安倍首相は12日の施政方針演説で、農協改革や集団的自衛権行使容認を具体化する安全保障法制の見直しなどに、並々ならない意欲をにじませた。過激組織「イスラム国」による日本人殺人脅迫事件では憔悴した表情を見せていたが、何が意気軒高にさせたのか。
「『戦後以来の大改革』を、この国会で必ずや成し遂げようではありませんか!」
安倍首相の力のこもった声が衆院本会議場に響くと、与党議員の拍手で一気に沸き立った。
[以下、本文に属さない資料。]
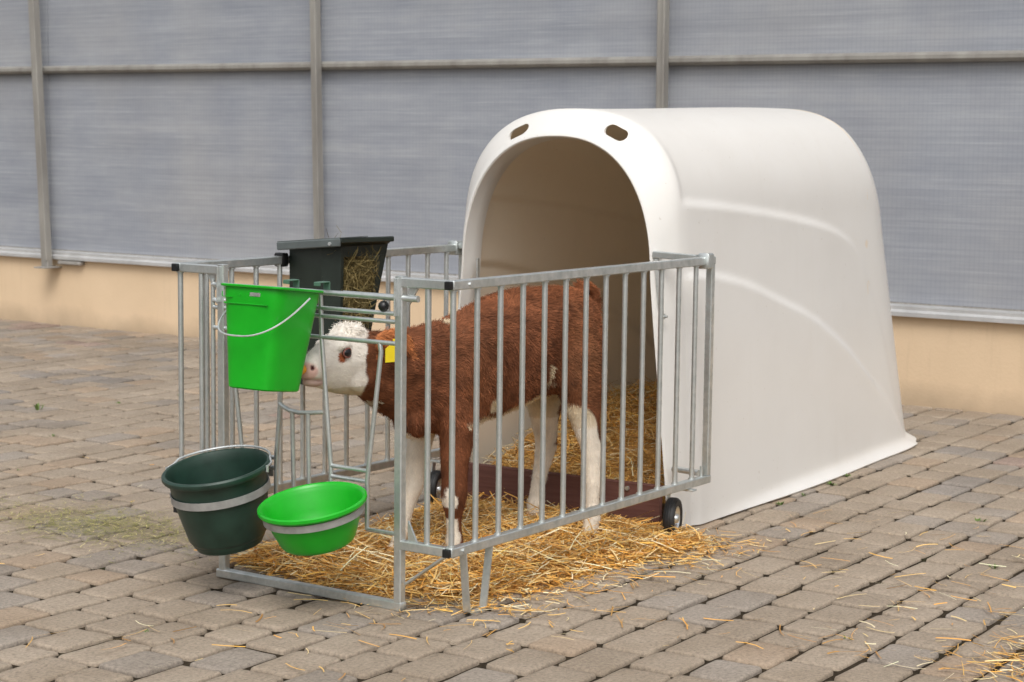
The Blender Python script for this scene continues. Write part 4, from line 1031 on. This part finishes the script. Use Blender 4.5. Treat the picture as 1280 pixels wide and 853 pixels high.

政治評論家の浅川博忠氏は「自信がみなぎっている様子がうかがえた。内閣支持率の上昇が自信を底支えしているのだろう」と分析する。
確かに、内閣支持率は上昇傾向にある。共同通信の調査(6〜7日実施)では、前回比1・4ポイント増の54・2%。テレビ朝日の調査(7〜8日実施)に至っては5・3ポイント増(50・9%)だ。
浅川氏は「野党のふざいなさが支持率を押し上げている。アベノミクスなどの批判はするが、対案を示せない。国民の目には安倍首相の存在が大きく映る」と語る。
施政方針演説などへの代表質問は16日から始まる。野党が存在感をアピールできなければ「1強多弱」は続きそうだ。